Awardee: jacob c hammes
Primary Artistic Medium: Media Arts
Idea
During the summer of 2020 we saw cities all over the country come out of quarantine to participate in the largest protest movement in recent history. Yet, these loud and vocal calls to end police brutality were disturbingly met with more police violence to squash dissent. Protestors were beaten, pepper sprayed, tear gassed, and shot with rubber bullets in response to calls for greater police accountability.
As a participant in many of the recent marches and occupations, I have seen first hand how shockingly eager to harm the police can be. I have seen people have their bodies hit with sticks and fall unconscious. These protests have polarized communities, often along lines of race, class, and politics. But no matter how many journalists report on the disgusting abuse of power and improper use of force we’ve seen, there are those who choose to believe that the media itself is biased and that the protestors are the real source of violence.

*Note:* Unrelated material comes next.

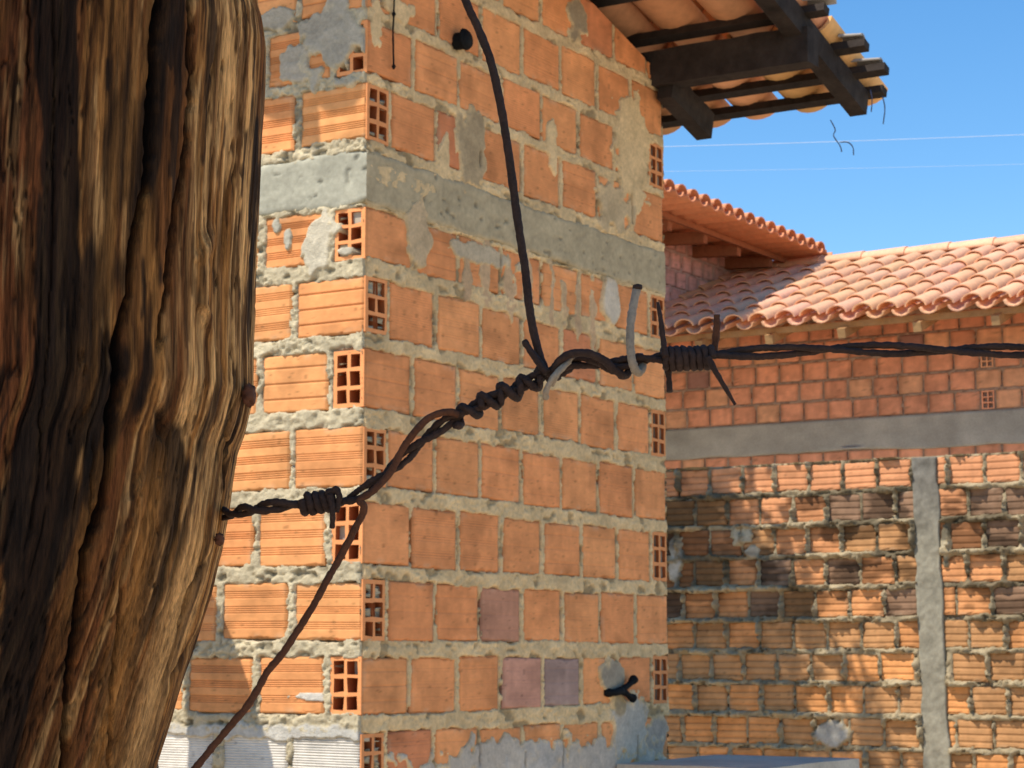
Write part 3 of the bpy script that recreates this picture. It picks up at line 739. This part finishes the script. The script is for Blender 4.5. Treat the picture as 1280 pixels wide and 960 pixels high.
# charred black patches, mostly on the left
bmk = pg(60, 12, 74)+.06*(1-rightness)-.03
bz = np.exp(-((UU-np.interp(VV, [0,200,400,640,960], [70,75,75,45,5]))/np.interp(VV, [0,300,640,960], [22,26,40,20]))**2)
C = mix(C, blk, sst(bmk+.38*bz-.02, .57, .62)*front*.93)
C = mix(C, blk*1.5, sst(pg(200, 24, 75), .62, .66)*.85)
chk = sst(1-np.abs(pg(210, 13, 81, 3)-.5)*34, 0, 1)*sst(pg(30, 9, 82, 2), .45, .6)
chk = np.maximum(chk, .8*sst(1-np.abs(pg(420, 30, 83, 2)-.5)*22, 0, 1)*sst(pg(40, 14, 84, 2), .5, .62))
rad = rad-.0012*chk; C = C*(1-.75*chk)[..., None]
C = mix(C, tan*.9, (np.exp(-((UU-np.interp(VV, [0,150,330,470,640,960], [150,165,140,118,110,70]))/17)**2)*sst(pg(120, 6, 76), .35, .6)*.75)*front)
C = mix(C, tan*1.1, (np.exp(-((UU-np.interp(VV, [500,640,960], [205,190,125]))/16)**2)*sst(VV, 520, 680)*sst(pg(130, 8, 78), .3, .6)*.8)*front)
C = mix(C, pal*.95, (np.exp(-((UU-np.interp(VV, [600,700,960], [262,240,168]))/18)**2)*sst(VV, 600, 760)*sst(pg(150, 8, 79), .25, .6)*.85)*front)
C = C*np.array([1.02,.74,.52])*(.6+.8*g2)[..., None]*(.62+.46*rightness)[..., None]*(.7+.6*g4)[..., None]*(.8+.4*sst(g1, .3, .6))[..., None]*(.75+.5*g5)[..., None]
C = C*(1-.93*np.clip(dark, 0, 1))[..., None]
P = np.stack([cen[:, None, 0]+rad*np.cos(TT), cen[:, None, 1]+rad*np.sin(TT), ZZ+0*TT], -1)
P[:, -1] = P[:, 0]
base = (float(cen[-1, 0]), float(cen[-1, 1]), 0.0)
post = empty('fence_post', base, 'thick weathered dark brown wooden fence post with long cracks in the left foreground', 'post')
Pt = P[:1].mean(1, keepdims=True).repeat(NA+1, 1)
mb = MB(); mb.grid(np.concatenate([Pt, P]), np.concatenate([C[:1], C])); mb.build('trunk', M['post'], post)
for (u, v, r, sx, sz) in ((311, 494, .0040, .9, 1.3), (274, 674, .0026, 1.0, 1.1)):
    c = at(u, v, PD-.004); n = 14; A_, B_ = np.meshgrid(np.linspace(0, 2*math.pi, 2*n+1), np.linspace(0, math.pi, n))
    rr = .7*r*(1+.7*(vn(A_*1.5, B_*3, 4)-.5)); rr[:, -1] = rr[:, 0]
    G = c+np.stack([rr*np.sin(B_)*np.cos(A_)*sx, rr*np.sin(B_)*np.sin(A_), rr*np.cos(B_)*sz], -1)
    mb = MB(); mb.grid(G); mb.build('knot', M['knot'], post)
# ================================================================ BARBED WIRE
WD = .72
PXM = WD/F
def W3(pts, Y=WD): return [at(p[0], p[1], Y+(p[2] if len(p) > 2 else 0)) for p in pts]
bwire = empty('barbed_wire', tuple(at(560, 525, WD)), 'rusty twisted barbed wire running from the wooden post across to the right edge', 'barbed wire')
left = smoothpath(W3([(225,650,.09),(275,643,.03),(330,634),(380,630),(425,628),(455,614),(480,594),(505,572),(530,550),(560,527),(590,510),(625,494),(660,478),(690,463),(720,452),(760,456),(800,450),(840,446)]), 16)
right = smoothpath(W3([(836,447),(870,446),(900,443),(940,441),(1000,438),(1060,436),(1120,437),(1180,438),(1230,438),(1280,439),(1340,440),(1420,444),(1600,452),(1900,462),(2300,475),(2800,490),(3400,505),(4200,520),(5000,530)]), 16)
r_ = 4.4*PXM
L = len(left); s = np.linspace(0, 1, L)
for ph in (0, math.pi):
    mb = MB()
    tube(mb, helix(left, 5.0*PXM, 7.5, ph), r_, 12, .45, int(ph*3)+1)
    tube(mb, helix(right, 5.2*PXM, 14.0, ph+.6), r_*.98, 12, .38, int(ph*3)+2)
    mb.build('strand', M['wire'], bwire)
def coil(path, R, r, turns, seed, m, parent, name='coil'):
    P = smoothpath(W3(path), 60); mb = MB(); tube(mb, helix(P, R*PXM, turns, .4), r*PXM, 10, .35, seed); return mb.build(name, m, parent)
# right barb: tight coil and its points
b1 = mesh('barb', *((lambda mb: (np.concatenate(mb.V), np.concatenate(mb.Q)))((lambda mb: (tube(mb, helix(smoothpath(W3([(829,448),(858,448),(890,447)]), 90), 11.6*PXM, 7.2, .4), 4.6*PXM, 12, .5, 5), mb)[1])(MB()))), M['wire'], bwire)
def point(pts, r0, r1, m, parent, name='barb_point', seed=0, Y=WD):
    P = smoothpath(W3(pts, Y), 8); mb = MB(); tube(mb, P, np.linspace(r0, r1, len(P))*PXM, 10, .35, seed); return mb.build(name, m, parent)
point([(884,446,-.004),(893,462,-.004),(906,484,-.003),(919,506,-.002)], 5.2, 1.8, M['wire'], b1, seed=1)
point([(890,447,.004),(894,430,.003),(896,410,.002),(896,393,.001)], 4.8, 4.2, M['wire_rust'], b1, seed=2)
point([(832,446,-.004),(829,425,-.003),(826,400,-.003),(822,378,-.002)], 4.4, 2.2, M['wire'], b1, seed=3)
point([(834,450,.004),(836,470,.003),(837,490,.002)], 4.6, 3.6, M['wire'], b1, seed=4)
# left barb
b2 = mesh('barb', *((lambda mb: (np.concatenate(mb.V), np.concatenate(mb.Q)))((lambda mb: (tube(mb, helix(smoothpath(W3([(378,630),(398,628),(418,624)]), 90), 10.5*PXM, 4.3, 1.2), 5*PXM, 12, .35, 6), mb)[1])(MB()))), M['wire'], bwire)
point([(412,618,-.004),(415,634,-.0045),(416,648,-.004),(415,660,-.003)], 4.6, 3.4, M['wire'], b2, seed=5)
point([(408,618,-.003),(420,612,-.004),(424,622,-.004),(420,640,-.003)], 4.4, 3.8, M['wire'], b2, seed=6)
# tie wires
hw = MB(); tube(hw, smoothpath(W3([(573,518,-.003),(560,515,-.004),(540,520,-.004),(520,538,-.004),(503,562,-.003),(488,590,-.003),(468,612,-.004),(450,625,-.004),(455,632,-.004),(452,645,-.003),(440,668,-.002),(425,697),(408,727),(390,760),(371,790),(352,818),(334,840),(322,862),(308,884),(290,905),(268,931),(244,960),(215,992,.004),(180,1030,.008),(120,1090,.012)]), 10), 4.6*PXM, 12, .25, 8)
tag(hw.build('loose_wire', M['wire_rust']), 'loose rusty wire end hanging from the barbed wire down to the lower left', 'wire')
uw = MB(); tube(uw, smoothpath(W3([(520,-190,.01),(556,-80,.005),(582,0),(597,34),(612,72),(622,112),(630,155),(637,200),(643,245),(650,295),(657,340),(661,380),(667,415),(675,445),(684,468),(690,478,.004)]), 10), 5.4*PXM, 12, .18, 9)
tw = tag(uw.build('tie_wire', M['wire']), 'straight dark wire coming down from above and knotted onto the barbed wire', 'wire')
# knotted wraps of the tie wire round the strands
kn = MB()
tube(kn, helix(smoothpath(W3([(566,527),(590,512),(622,496),(650,484),(672,474),(692,462)]), 40), np.concatenate([np.linspace(9,11,80), np.linspace(11,10,121)])*PXM, 5.2, 2.2), 5.0*PXM, 12, .4, 10)
tube(kn, smoothpath(W3([(655,426,-.002),(663,438,-.003),(674,453,-.004),(684,466,-.005)]), 8), np.linspace(4.2, 4.8, 25)*PXM, 10, .35, 11)
tube(kn, helix(smoothpath(W3([(600,506),(628,494),(652,483),(676,473)]), 40), 9.0*PXM, -3.1, 2.0), 4.2*PXM, 12, .5, 19)
tube(kn, helix(smoothpath(W3([(690,463),(730,452),(765,457),(792,450)]), 40), 6.5*PXM, 1.6, 2.0), 4.6*PXM, 12, .45, 20)
kn.build('knot_wrap', M['wire'], tw)
kg = MB(); tube(kg, smoothpath(W3([(712,452,-.004),(700,462,-.006),(690,474,-.007),(683,488,-.006),(682,498,-.004)]), 8), np.linspace(3.6, 4.2, 33)*PXM, 10, .3, 12)
tube(kg, smoothpath(W3([(716,446,-.003),(706,458,-.006),(696,470,-.007),(690,482,-.005)]), 8), 3.0*PXM, 10, .3, 13)
kg.build('loop', M['wire_grey'], tw)
uw2 = MB(); tube(uw2, smoothpath(W3([(690,463,-.003),(705,446,-.006),(730,441,-.007),(752,448,-.006),(768,462,-.004),(780,470,-.001),(790,458,.004)]), 10), 5.2*PXM, 12, .3, 15)
uw2.build('wrap', M['wire'], tw)
# staple hooked over the wire
sm = MB(); tube(sm, smoothpath(W3([(796,361,-.002),(791,385,-.004),(788,410,-.006),(788,435,-.007),(791,455,-.007),(797,466,-.005),(803,458,.001),(800,445,.005)]), 8), 5.2*PXM, 12, .25, 16)
st_ = tag(sm.build('wire_hook', M['wire_grey']), 'pale grey bent wire hook standing upright on the barbed wire', 'hook')
cap = MB(); c = at(797, 360, WD-.002); tube(cap, [c-Z_*.0006, c, c+Z_*.0010, c+Z_*.0014], np.array([5.6, 6.4, 6, 2])*PXM, 12, .2, 17)
cap.build('tip', M['wire'], st_)
# ================================================================ LOG added to cast a shadow on the sunlit wall, TREES, GROUND
def add_shadow_log():
    b = frL.P(.14, 0, .42); t = frL.P(.70, zc(738)+.70, .42)
    mb = MB(); P = smoothpath([b, b*.66+t*.34+W_*.02, b*.33+t*.67, t], 10)
    tube(mb, P, np.concatenate([np.linspace(.17, .12, 25), [.11,.1,.09,.075,.05,.02]]), 20, .25, 30)
    return mb.build('log', M['bark'])
tag(add_shadow_log(), 'rough upright log near the sunlit brick wall behind the fence post', 'log')
def tree(base, crowns, nl, size, label, group, seed, trunk_r=.09):
    r = np.random.default_rng(seed); base = np.array(base, float)
    root = empty('tree', tuple(base), label, 'tree', group)
    c0 = np.array(crowns[0][0]); mb = MB()
    fork = base+(c0-base)*.55; fork[:2] = base[:2]+(c0[:2]-base[:2])*.2
    tube(mb, smoothpath([base, (base+fork)/2+[.05,.03,0], fork], 8), np.linspace(trunk_r, trunk_r*.6, 17), 14, .25, seed)
    for c, rd in crowns:
        c = np.array(c)
        tube(mb, smoothpath([fork, fork*.5+c*.5+[0,0,.1], c], 6), np.linspace(trunk_r*.5, trunk_r*.12, 13), 8, .2, seed)
        for k in range(7):
            e = c+r.normal(0, 1, 3)*rd*.45; tube(mb, smoothpath([fork*.35+c*.65, (c+e)/2, e], 4), np.linspace(trunk_r*.2, .006, 9), 6, .2, k)
    mb.build('trunk', M['bark'], root)
    V = []; Q = []
    for c, rd in crowns:
        n = int(nl*rd**2); nc = 60
        cl = np.array(c)+r.normal(0, 1, (nc, 3))*rd*.42
        for k in range(n):
            p = cl[r.integers(nc)]+r.normal(0, 1, 3)*rd*.14
            a = r.normal(0, 1, 3); a /= np.linalg.norm(a); b = np.cross(a, r.normal(0, 1, 3)); b /= np.linalg.norm(b)
            s1 = size*r.uniform(.6,1.2); s2 = s1*.45; i = len(V)
            V += [p, p+a*s1*.5+b*s2*.5, p+a*s1, p+a*s1*.5-b*s2*.5]; Q.append([i, i+1, i+2, i+3])
    mesh('crown', V, np.array(Q), M['leaf'], root, smooth=False)
sh = SUN/SUN[2]
cA = np.array([.0, .68, EYE])+sh*2.3  # crown added out of view towards the sun to shade post and wire
tree((-2.3, -.9, 0), [(cA, .62), (cA+[-.6,-.4,.35], .6), (cA+[.05,-.2,.15], .5)], 6500, .11, 'leafy tree beside the viewer that shades the fence post and wire', None, 3)
wb = frB.P(frB.loc(880, 760)[0], frB.loc(880, 760)[1], 0); cB = wb+sh*2.6
wc = frB.P(frB.loc(850, 640)[0], frB.loc(850, 640)[1], 0)+sh*2.0
tree((cB[0]-.6, cB[1]-.2, 0), [(cB+[0,0,-.15], .62), (wc+[.1,0,.15], .42), (wc+[-.3,0,.0], .4), (frB.P(frB.loc(930, 900)[0], frB.loc(930, 900)[1], 0)+sh*2.5, .55), (wc+[.0,0,-.35], .42), (wc+[-.1,0,.25], .4)], 5200, .12, 'tree behind the brick building throwing dappled shadow on the yard wall', None, 5, .07)
g = MB(); n = 60; X, Y = np.meshgrid(np.linspace(-1, 1, n), np.linspace(-1, 1, n)); X = np.sign(X)*abs(X)**2.5*600; Y = np.sign(Y)*abs(Y)**2.5*600
g.grid(np.stack([X, Y, .02*(vn(X*.6, Y*.6, 2)-.5)-.01], -1)); go = g.build('ground', M['ground'], kind='structure')
# ================================================================ LIGHT, SKY, CAMERA
w = bpy.data.worlds.new('World'); SC.world = w; w.use_nodes = True; nt = w.node_tree; nt.nodes.clear()
sky = nt.nodes.new('ShaderNodeTexSky'); sky.sky_type = 'NISHITA'; sky.sun_disc = False
el = math.asin(SUN[2]); az = math.atan2(SUN[0], SUN[1])
sky.sun_elevation = el; sky.sun_rotation = az
sky.air_density = 1.0; sky.dust_density = .2; sky.ozone_density = 1.6; sky.altitude = 300
hs = nt.nodes.new('ShaderNodeHueSaturation'); hs.inputs['Saturation'].default_value = 1.33; hs.inputs['Value'].default_value = 1.28
bg = nt.nodes.new('ShaderNodeBackground'); bg.inputs[1].default_value = .15; wo = nt.nodes.new('ShaderNodeOutputWorld')
nt.links.new(sky.outputs[0], hs.inputs['Color']); nt.links.new(hs.outputs[0], bg.inputs[0]); nt.links.new(bg.outputs[0], wo.inputs[0])
from mathutils import Vector
ld = bpy.data.lights.new('sun', 'SUN'); ld.energy = 5.0; ld.angle = math.radians(.53); ld.color = (1, .94, .84)
lo = bpy.data.objects.new('sun', ld); COL.objects.link(lo); lo.rotation_euler = Vector(tuple(SUN)).to_track_quat('Z', 'Y').to_euler(); lo.location = tuple(SUN*20)
cd = bpy.data.cameras.new('camera'); cd.sensor_width = 36; cd.lens = 36*F/1280; cd.clip_start = .02; cd.clip_end = 3000
cd.dof.use_dof = True; cd.dof.focus_distance = .95; cd.dof.aperture_fstop = 90
co = bpy.data.objects.new('camera', cd); COL.objects.link(co); co.location = (0, 0, EYE); co.rotation_euler = (math.pi/2+TH, 0, 0)
SC.camera = co
SC.view_settings.view_transform = 'Standard'; SC.view_settings.look = 'None'; SC.view_settings.exposure = 0
SC.render.resolution_x = 1024; SC.render.resolution_y = 768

My project is to create an audio work (or series) from recordings of people beaten by police at the recent political demonstrations in Philadelphia, including Black Lives Matter, Camp JTD, Occupy PHA, and Occupy ICE. Because I will be interviewing people, this shares a sort of journalistic methodology, however, my goal is to interview victims to create a situation where the common ground is located in our own bodily response to pain, trauma, anxiety. Descriptions of the mental, emotional, and physical toll taken and the struggle through recovery is the goal.
Having a background in radio, experimental music, and performance art, I hope to bring strategies from these disciplines to this work. The first (and most important) step is to locate these people and interview them. These will be original recordings conducted as interviews with activists, embedded into something of a collage with music, field recordings, and other sonic material taken around these protests. I do not yet know the specific form this will take, but it could be realized as a work for radio, as a podcast, as a public broadcast on outdoor speakers, or a hybrid of these.
Journalism tends to attempt factual, unbiased reporting on these events. But in this political climate, understanding the facts isn’t enough, we (as artists) have to create encounters with the harsh brutality and bodily harm that is at stake. I believe that what may be lacking from these reports is a focus on the viscerally descriptive, emotionally provocative, empathy generating work that art can do. I believe that hearing the voices of people describing these experiences can help do this work. I believe that people who have experienced these things have something to teach us, regardless of any specific political agenda, and that the value of dissent in the face of authoritarian power does not fall on exclusive party lines. I hope to create something that can powerfully speak to our shared humanity.